Task brief :: Extract exactly those lines that lie between the start of the material and the line with "fr_ = random.Random(11)", including both boundary lines and no others.

Given data ::
━━━━━━

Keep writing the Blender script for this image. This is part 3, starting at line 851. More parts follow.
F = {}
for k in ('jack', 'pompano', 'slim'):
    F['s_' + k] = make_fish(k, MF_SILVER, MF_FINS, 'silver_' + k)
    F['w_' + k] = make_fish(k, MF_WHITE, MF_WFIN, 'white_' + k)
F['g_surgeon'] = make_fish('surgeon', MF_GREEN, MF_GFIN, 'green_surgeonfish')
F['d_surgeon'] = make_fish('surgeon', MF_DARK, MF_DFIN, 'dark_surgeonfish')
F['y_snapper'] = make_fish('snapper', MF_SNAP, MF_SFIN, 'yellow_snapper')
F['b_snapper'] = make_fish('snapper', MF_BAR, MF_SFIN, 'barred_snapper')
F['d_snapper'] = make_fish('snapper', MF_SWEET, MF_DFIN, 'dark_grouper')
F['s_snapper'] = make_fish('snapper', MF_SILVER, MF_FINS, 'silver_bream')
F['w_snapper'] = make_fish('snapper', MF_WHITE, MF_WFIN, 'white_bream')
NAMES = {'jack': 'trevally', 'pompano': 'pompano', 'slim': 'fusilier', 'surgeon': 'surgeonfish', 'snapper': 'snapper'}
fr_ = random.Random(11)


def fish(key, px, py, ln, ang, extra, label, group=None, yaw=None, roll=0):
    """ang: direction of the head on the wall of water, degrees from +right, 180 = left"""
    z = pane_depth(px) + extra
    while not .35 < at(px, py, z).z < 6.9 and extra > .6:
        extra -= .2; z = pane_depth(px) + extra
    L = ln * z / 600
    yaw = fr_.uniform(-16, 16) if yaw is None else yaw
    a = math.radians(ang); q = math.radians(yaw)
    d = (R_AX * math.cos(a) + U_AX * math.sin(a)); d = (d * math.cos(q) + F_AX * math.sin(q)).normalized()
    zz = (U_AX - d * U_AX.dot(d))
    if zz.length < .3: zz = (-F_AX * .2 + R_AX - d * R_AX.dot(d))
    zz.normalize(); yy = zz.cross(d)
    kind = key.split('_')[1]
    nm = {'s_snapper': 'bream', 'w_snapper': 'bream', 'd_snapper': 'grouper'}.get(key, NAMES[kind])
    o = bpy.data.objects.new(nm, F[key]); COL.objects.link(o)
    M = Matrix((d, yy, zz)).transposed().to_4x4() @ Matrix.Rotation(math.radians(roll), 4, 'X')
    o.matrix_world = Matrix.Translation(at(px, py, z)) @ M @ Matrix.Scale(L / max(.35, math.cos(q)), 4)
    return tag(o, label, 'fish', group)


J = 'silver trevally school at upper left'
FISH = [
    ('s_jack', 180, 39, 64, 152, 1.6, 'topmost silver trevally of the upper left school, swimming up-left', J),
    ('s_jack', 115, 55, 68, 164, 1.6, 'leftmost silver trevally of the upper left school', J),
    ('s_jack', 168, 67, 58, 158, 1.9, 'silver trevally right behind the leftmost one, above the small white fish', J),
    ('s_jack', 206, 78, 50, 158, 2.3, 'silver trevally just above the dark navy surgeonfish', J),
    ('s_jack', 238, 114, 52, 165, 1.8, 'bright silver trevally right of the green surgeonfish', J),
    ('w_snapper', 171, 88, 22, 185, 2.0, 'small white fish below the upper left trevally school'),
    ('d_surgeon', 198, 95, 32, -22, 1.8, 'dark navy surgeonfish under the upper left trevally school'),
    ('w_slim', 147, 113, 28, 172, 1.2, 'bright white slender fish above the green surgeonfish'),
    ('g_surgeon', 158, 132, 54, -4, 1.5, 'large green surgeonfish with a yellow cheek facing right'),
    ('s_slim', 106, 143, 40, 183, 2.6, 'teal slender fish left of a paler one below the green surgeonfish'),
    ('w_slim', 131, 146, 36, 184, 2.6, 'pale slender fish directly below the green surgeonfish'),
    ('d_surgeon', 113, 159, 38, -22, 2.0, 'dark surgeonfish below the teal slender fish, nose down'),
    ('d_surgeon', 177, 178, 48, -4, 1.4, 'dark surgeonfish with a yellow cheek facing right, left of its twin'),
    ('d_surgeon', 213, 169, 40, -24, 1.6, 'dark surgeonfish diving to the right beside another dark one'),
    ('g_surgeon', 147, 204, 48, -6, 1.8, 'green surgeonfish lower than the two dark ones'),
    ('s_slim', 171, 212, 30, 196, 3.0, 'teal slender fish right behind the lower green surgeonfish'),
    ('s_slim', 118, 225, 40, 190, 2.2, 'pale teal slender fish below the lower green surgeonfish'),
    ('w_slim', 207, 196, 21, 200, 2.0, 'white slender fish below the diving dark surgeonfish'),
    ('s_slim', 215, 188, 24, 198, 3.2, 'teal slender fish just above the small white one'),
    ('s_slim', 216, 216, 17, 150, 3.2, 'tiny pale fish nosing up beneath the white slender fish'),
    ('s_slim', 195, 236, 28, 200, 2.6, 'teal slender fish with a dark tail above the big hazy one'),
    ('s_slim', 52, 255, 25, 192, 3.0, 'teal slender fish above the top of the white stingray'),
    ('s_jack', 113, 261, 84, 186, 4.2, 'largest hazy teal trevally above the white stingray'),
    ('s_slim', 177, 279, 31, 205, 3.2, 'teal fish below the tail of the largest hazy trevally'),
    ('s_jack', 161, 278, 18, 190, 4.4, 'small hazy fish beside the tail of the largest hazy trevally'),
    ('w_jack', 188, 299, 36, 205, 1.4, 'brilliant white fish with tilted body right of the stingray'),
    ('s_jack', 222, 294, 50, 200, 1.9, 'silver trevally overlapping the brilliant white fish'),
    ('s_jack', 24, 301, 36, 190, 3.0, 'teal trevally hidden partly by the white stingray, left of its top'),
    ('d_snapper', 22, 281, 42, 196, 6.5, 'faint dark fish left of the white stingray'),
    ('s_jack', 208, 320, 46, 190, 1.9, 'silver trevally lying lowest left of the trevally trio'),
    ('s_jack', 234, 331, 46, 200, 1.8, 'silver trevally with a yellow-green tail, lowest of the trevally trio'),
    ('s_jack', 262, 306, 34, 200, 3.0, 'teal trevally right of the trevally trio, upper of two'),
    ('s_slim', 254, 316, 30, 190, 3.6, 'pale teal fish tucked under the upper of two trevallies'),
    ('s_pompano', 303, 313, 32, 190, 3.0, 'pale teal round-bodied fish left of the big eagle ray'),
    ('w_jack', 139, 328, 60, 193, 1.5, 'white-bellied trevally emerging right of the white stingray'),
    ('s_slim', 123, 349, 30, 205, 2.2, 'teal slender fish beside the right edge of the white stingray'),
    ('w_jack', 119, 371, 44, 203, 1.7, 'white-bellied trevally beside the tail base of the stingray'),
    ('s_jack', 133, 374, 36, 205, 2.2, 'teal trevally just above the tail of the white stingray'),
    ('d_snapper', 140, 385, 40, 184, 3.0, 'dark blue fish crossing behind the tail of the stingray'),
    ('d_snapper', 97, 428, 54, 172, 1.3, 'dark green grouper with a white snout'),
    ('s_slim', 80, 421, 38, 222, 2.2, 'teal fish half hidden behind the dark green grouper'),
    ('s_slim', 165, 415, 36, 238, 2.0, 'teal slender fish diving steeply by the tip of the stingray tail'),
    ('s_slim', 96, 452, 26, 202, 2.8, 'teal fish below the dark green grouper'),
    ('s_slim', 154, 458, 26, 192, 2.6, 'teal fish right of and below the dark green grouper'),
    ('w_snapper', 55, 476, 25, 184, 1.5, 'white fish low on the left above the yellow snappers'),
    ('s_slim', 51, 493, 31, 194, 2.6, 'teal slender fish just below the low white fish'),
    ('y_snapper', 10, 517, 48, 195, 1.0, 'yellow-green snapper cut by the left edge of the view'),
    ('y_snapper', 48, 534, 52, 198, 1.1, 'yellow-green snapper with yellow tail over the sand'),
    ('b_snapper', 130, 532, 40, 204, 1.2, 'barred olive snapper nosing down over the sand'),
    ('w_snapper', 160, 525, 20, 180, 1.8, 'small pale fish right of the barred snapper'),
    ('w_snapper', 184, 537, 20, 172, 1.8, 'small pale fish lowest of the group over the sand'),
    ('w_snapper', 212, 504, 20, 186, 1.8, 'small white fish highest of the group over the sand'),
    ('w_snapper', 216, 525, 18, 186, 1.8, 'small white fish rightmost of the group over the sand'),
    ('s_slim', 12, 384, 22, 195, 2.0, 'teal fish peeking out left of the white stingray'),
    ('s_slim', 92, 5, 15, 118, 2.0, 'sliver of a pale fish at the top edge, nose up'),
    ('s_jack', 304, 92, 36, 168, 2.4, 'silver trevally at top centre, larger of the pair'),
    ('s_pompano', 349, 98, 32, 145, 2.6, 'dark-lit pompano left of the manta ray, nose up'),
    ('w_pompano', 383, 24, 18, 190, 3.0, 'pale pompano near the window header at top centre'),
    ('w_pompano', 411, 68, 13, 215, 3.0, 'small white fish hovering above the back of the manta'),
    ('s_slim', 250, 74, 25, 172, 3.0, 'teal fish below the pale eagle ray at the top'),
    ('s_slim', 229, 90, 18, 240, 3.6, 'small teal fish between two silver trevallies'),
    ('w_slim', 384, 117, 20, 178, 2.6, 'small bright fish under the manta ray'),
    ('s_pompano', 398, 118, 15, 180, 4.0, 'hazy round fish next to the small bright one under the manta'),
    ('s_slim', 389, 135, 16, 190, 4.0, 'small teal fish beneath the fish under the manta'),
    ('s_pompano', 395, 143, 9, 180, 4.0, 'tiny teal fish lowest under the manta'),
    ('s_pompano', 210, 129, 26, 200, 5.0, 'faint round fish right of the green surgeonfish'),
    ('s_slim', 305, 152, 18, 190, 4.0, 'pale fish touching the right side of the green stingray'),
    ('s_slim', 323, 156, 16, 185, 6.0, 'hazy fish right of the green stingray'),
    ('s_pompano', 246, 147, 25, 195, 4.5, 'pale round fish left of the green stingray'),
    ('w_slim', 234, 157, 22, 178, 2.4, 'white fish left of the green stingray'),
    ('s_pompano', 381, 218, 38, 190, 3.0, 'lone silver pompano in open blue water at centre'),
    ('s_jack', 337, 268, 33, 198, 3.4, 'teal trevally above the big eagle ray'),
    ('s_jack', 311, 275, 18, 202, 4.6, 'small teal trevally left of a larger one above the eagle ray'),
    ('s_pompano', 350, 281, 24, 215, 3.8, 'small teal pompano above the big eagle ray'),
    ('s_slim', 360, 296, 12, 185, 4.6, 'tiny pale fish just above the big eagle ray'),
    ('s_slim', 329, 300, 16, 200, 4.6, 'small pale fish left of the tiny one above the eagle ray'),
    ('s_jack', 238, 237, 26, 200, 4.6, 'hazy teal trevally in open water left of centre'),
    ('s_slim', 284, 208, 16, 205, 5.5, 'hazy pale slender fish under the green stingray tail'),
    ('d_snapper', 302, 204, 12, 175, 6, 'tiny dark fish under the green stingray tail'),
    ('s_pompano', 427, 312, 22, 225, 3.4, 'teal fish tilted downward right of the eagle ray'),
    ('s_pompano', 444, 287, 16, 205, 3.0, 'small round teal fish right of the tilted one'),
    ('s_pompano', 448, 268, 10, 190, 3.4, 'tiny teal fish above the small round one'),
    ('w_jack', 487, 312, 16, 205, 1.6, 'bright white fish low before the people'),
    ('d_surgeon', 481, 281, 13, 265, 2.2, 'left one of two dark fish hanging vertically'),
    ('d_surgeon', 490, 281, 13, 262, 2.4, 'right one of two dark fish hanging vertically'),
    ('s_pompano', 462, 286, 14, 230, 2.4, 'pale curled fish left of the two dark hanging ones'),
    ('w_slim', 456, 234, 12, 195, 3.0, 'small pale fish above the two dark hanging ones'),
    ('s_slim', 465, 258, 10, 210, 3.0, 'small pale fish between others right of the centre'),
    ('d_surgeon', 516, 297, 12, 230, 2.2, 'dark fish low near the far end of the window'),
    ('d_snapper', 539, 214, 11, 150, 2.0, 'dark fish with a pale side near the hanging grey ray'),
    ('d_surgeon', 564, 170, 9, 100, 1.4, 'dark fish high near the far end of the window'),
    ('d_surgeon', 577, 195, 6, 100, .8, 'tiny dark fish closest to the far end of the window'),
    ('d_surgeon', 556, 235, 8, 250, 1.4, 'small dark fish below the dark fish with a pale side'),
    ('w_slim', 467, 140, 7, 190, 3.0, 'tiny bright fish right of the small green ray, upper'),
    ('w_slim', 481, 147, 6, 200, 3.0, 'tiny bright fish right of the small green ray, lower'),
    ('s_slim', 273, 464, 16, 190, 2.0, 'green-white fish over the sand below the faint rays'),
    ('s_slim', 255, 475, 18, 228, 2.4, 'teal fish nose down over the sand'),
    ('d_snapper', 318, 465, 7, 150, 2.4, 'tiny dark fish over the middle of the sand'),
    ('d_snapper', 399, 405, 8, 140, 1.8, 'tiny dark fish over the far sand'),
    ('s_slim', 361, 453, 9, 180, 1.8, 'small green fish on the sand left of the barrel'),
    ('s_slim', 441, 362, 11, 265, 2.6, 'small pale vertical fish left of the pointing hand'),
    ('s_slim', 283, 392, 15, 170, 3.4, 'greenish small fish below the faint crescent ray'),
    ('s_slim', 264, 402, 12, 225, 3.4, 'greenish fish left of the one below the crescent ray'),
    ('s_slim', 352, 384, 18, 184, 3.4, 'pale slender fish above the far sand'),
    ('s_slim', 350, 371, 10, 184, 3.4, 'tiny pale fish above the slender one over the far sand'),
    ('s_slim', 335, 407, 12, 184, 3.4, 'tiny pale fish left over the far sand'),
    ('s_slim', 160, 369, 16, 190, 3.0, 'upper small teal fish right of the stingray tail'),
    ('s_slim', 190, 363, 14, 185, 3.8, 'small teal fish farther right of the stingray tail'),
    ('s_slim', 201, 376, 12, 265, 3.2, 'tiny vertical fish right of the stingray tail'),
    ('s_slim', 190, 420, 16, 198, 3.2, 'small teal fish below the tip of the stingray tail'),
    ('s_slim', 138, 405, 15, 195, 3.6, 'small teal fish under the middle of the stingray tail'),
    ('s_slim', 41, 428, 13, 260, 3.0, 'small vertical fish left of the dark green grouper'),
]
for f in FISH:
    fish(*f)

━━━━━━

The reply ::
Keep writing the Blender script for this image. This is part 3, starting at line 851. More parts follow.
F = {}
for k in ('jack', 'pompano', 'slim'):
    F['s_' + k] = make_fish(k, MF_SILVER, MF_FINS, 'silver_' + k)
    F['w_' + k] = make_fish(k, MF_WHITE, MF_WFIN, 'white_' + k)
F['g_surgeon'] = make_fish('surgeon', MF_GREEN, MF_GFIN, 'green_surgeonfish')
F['d_surgeon'] = make_fish('surgeon', MF_DARK, MF_DFIN, 'dark_surgeonfish')
F['y_snapper'] = make_fish('snapper', MF_SNAP, MF_SFIN, 'yellow_snapper')
F['b_snapper'] = make_fish('snapper', MF_BAR, MF_SFIN, 'barred_snapper')
F['d_snapper'] = make_fish('snapper', MF_SWEET, MF_DFIN, 'dark_grouper')
F['s_snapper'] = make_fish('snapper', MF_SILVER, MF_FINS, 'silver_bream')
F['w_snapper'] = make_fish('snapper', MF_WHITE, MF_WFIN, 'white_bream')
NAMES = {'jack': 'trevally', 'pompano': 'pompano', 'slim': 'fusilier', 'surgeon': 'surgeonfish', 'snapper': 'snapper'}
fr_ = random.Random(11)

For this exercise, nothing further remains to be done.